製作者の便宜上、創作物には○を、日々の下らない実話や独白には■をつけます。
この前つらつらと見返したところ、自分で一体これは事実なのか創作なのか、何がなにやらわからなくなったため。


今日は独白。


村上さんは詩人になった。何故か皆さんは、村上さんと呼んでいるようだ。
私にはその気持ちがなんとなく解る、私ごときが口を挟むようなものでは無いが。
村上ファンドという名前にはそれだけの魅力があった。
可能性があった。もう一つの未来が確かにあった。そう思う。
村上ファンドがかつて無い制度を作り上げる可能性を持っていたのは確かだった。だが結局、その可能性というやつは恐れられた。
もちろん、現在の制度にである。まあ、リアクションとしての反撃は当然予想されることであったのだが。
問題は予想を遥かに超える反撃であったことだろう、村上氏の想像の範疇を超えていた。
いや、単に我々のというべきかも知れない、奇しくも星野仙一が天罰という言葉を使ったが。これほど今回の事件にマッチした言葉も無いだろう。
やはり、ライブドアという会社を食い尽し、村上ファンドという資本の城を陥落させたのは法でありその執行の意思というのはまさしく天の意思であった。もともと、我々個人が太刀打ちできるような代物ではなかったのだ。
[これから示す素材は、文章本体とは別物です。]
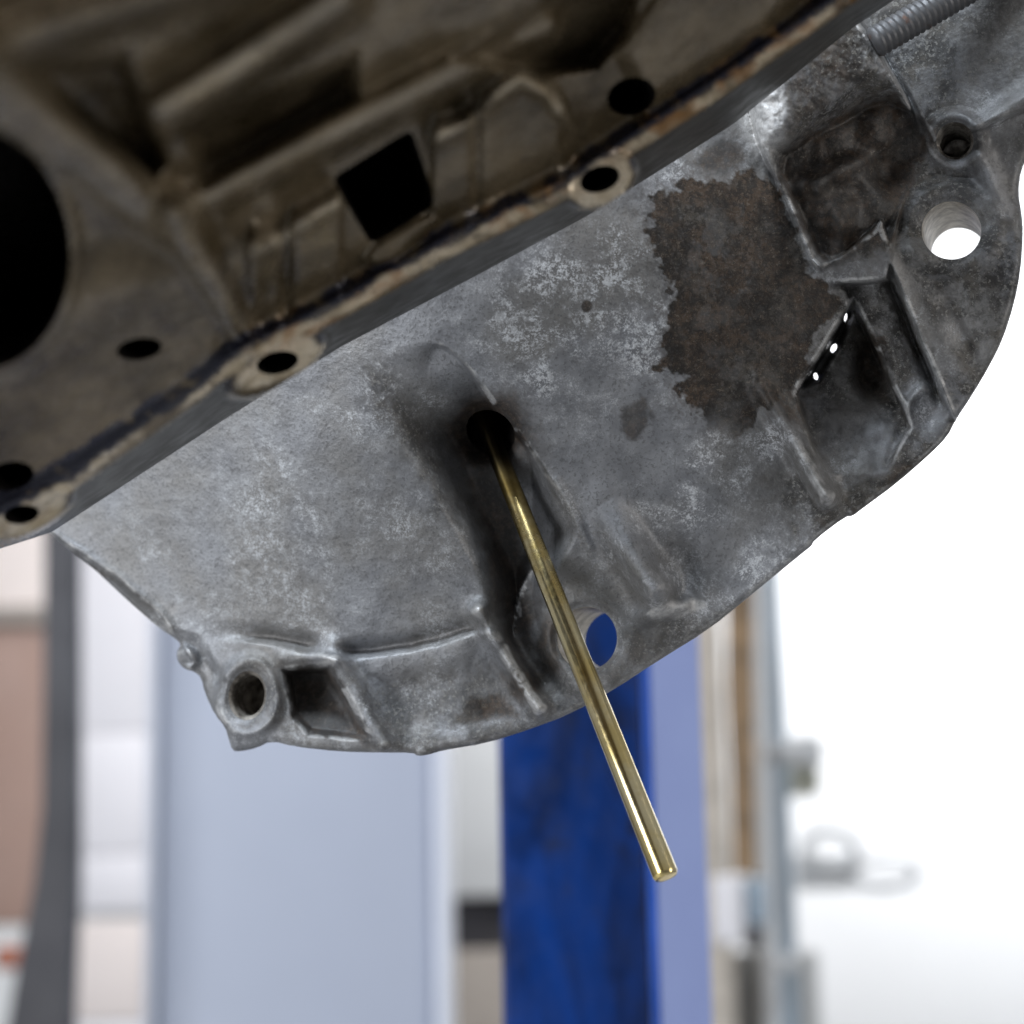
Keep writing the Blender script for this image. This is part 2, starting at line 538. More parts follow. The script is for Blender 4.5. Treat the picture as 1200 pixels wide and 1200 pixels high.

陰謀論というわけでは無いが、日本はこのままじゃだめになると言う意味での闘争で言えば愛国心溢れる戦いであった。すばらしい、私はこの天使と悪魔の戦いに賞賛を贈りたい。
資本よりも法が優先され、法の執行者たる正義が存在する。という幻影を我々に植え付けてくれたおかげで今や桃太郎の時代になったのだから、愛国心が育たないはずが無い。
我々は失われたものを今取り戻したのかもしれないな。


まあ、負けたほうが悪魔になるのはいつものことだ。
しっかし、今回も前回そうだが、没落には中毒的な美があるように思う。
別に金閣寺を燃やそうと思ったわけでは無いが、やはり敗北や破滅や破壊には人を惹きつける魅力がある。


大きなものが出てくればとりあえず壊したがるのが人間という生き物で、かつての物語でそういった経緯を辿らなかった物語を探す方が難しい。
まあ、そういう欲望も今回の件には少なからず影響していると思うが。
とりわけ多くの人間の血と汗と夢と希望を摘み取る、というのは格別で、ボクサーで言う水なんかとはわけが違う。魂を食うほど美味いものは無い。


私は別に水でかまわないのだが、そうも言わない人が私が思うより多いのかもしれない。


いや、個人的には水でかまわないと思っているのだが、こうやって浮ついている以上、私は誰よりも魂を食らいたいのだろうか?